Do it if you love people as much as numbers, because most of ETA is not about deals. It is about empathy, trust, and being the answer to a problem.
Women are starting 49% of new businesses globally, yet receive roughly 2% of venture capital funding. MBI and ETA offer a different path—one where the capital barrier can be removed because funding is tied to the operator’s profile and the quality of the acquisition target, not to a speculative pitch about an untested idea. Stuhler experienced this firsthand. With essentially the same CV, she found fundraising for her MBI vehicle easier than raising money for a consumer startup. The pitch was about her track record and operational experience—things she could demonstrate, not things which would maybe happen in the future in a saturated market.

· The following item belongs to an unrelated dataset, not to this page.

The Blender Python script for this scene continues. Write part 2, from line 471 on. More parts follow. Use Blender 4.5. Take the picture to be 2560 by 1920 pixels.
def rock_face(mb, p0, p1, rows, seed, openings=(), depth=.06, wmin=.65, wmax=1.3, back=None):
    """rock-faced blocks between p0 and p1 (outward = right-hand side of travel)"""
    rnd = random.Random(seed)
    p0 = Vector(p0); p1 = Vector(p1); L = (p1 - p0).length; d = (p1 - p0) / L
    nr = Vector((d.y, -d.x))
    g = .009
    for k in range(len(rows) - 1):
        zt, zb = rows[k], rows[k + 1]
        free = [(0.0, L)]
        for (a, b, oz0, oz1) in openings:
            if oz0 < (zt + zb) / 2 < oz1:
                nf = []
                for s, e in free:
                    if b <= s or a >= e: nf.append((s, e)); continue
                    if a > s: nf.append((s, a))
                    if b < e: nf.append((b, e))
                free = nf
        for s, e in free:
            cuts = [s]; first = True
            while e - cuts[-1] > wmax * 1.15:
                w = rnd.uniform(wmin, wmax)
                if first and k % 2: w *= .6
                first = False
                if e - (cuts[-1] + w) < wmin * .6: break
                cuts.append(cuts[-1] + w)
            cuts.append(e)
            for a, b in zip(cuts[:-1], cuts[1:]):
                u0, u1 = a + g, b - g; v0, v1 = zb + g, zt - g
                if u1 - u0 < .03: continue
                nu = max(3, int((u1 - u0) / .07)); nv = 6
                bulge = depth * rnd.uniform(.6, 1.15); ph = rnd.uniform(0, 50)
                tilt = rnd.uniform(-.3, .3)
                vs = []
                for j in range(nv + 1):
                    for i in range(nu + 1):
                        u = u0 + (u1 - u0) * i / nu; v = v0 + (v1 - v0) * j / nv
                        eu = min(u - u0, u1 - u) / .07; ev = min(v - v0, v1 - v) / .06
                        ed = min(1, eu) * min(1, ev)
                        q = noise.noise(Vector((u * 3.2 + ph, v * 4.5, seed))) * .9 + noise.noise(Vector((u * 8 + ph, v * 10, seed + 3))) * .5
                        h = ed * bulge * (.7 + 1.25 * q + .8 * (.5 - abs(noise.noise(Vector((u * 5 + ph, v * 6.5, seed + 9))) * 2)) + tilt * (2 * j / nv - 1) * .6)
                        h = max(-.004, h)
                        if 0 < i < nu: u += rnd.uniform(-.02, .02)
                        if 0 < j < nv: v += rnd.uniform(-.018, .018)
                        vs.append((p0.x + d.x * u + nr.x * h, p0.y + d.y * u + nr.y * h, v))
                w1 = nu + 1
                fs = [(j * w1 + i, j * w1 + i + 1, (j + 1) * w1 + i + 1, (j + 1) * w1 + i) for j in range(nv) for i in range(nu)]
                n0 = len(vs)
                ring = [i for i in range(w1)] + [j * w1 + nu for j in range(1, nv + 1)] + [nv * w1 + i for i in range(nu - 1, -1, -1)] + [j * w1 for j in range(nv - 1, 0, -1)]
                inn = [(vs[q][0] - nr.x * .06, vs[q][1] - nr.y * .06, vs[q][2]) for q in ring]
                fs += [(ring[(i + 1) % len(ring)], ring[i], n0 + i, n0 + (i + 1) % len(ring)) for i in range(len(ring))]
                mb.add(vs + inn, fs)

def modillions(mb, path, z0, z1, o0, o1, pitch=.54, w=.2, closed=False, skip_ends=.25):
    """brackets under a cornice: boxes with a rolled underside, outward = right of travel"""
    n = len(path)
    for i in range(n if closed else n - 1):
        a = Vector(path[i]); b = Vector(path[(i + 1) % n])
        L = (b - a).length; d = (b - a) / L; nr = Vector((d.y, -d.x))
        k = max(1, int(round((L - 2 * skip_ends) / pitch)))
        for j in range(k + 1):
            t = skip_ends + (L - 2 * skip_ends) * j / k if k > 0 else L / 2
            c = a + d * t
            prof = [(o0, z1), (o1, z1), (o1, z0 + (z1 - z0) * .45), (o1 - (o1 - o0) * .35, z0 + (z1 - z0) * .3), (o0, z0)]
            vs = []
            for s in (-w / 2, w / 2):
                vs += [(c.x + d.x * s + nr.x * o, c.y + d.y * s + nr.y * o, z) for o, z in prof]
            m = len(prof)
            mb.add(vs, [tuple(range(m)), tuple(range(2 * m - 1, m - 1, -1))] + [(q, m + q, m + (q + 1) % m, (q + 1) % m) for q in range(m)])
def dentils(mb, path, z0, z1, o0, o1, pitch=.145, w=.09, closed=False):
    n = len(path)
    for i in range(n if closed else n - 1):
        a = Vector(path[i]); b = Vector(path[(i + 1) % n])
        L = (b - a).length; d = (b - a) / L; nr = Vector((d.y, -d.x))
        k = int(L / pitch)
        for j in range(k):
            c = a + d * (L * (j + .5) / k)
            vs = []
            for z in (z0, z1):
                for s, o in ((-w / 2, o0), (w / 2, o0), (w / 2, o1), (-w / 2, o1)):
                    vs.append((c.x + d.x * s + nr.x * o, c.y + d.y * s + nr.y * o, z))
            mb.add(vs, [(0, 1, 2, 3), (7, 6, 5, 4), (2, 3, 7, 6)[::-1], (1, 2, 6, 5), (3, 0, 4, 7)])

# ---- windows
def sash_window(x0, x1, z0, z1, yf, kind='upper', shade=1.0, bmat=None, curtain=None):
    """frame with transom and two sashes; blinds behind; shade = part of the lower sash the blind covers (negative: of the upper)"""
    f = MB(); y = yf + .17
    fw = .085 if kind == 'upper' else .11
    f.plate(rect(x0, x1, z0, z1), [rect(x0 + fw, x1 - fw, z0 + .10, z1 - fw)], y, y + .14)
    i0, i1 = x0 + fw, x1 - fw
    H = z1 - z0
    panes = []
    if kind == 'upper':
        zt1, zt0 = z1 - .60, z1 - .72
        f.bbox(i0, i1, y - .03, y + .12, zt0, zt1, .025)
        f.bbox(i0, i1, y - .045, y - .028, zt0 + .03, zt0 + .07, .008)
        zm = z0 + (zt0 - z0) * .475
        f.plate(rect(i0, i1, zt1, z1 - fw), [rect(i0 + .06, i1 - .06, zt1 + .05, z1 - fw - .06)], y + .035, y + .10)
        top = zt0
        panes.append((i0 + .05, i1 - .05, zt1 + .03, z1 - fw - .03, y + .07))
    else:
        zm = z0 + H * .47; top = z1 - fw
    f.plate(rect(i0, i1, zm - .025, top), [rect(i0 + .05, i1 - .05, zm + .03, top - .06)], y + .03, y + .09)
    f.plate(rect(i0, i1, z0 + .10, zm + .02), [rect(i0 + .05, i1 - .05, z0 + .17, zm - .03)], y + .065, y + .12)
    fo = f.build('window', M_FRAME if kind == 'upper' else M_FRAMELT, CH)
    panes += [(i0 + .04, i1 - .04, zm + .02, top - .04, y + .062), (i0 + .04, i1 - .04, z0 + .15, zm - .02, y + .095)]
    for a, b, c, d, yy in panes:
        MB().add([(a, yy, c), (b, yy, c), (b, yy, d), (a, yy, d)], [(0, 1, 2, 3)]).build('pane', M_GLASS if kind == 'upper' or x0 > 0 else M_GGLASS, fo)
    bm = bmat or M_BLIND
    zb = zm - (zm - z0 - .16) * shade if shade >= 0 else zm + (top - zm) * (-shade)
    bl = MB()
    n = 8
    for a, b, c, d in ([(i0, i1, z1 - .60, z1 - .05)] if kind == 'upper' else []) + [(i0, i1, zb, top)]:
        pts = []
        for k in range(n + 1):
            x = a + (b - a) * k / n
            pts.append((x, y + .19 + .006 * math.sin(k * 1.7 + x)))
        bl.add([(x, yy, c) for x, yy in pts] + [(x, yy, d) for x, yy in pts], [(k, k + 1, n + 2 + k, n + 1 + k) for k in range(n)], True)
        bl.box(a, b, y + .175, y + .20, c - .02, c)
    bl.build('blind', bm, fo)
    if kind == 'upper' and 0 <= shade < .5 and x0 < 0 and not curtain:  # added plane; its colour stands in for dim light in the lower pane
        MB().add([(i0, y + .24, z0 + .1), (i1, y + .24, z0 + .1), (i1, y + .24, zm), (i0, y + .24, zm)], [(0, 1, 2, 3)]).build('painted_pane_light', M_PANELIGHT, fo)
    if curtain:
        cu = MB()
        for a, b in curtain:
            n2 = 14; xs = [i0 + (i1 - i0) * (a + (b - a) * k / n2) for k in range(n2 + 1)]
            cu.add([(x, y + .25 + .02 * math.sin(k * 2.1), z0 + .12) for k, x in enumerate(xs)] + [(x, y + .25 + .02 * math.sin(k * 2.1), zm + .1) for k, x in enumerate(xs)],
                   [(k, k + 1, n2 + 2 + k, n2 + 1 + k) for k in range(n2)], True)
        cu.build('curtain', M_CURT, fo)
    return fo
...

As for risk appetite, Stuhler pushes back against the idea that women are inherently more risk-averse. Anyone who pursues MBI must have a tolerance for uncertainty. The real differentiator is not gender but temperament: are you the kind of person who can take the leap into an adventure where the outcome is unclear?
This view is echoed at the platform level. Natalia Zeranska, Chief Talent Officer at AIA, frames it in terms of what actually drives success in acquisition-led entrepreneurship: "At AIA, we are completely committed to creating a platform where both women and men are supported and empowered to launch a successful MBI. We need to tell more stories about women in ETA because we know that our operating partners will succeed because they can build strong, trust-based relationships with sellers, customers, suppliers, and employees. The capacity to cultivate those relationships is not about gender. It's about the skills and the qualities of the individual."
What does Stuhler recommend to encourage more women into this space? Talk about it. Create visibility. Show examples of companies that are not just machinery and engineering—because the Mittelstand includes far more than that. Get universities to teach it. Get banks to support it. And get women who are doing it to share their stories, so that others can look at the path and think: I could do that too.
Even when a search does not result in an acquisition, the experience is not wasted. You see dozens of businesses and business models. You develop negotiation skills, financial acumen, and an understanding of what makes companies tick. Everyone Stuhler knows who went through the process—whether or not they ultimately acquired—found that it opened doors to opportunities they would not have encountered otherwise.
“Do it if you love people as much as numbers,” Stuhler has said. “Because most of ETA is not about deals. It is about empathy, trust, and being the answer to a problem.” For the thousands of family businesses across Europe approaching a succession decision, the question is not whether women can be the answer. It is whether enough women will see MBI as the path—and whether the ecosystem will do its part to make that path visible.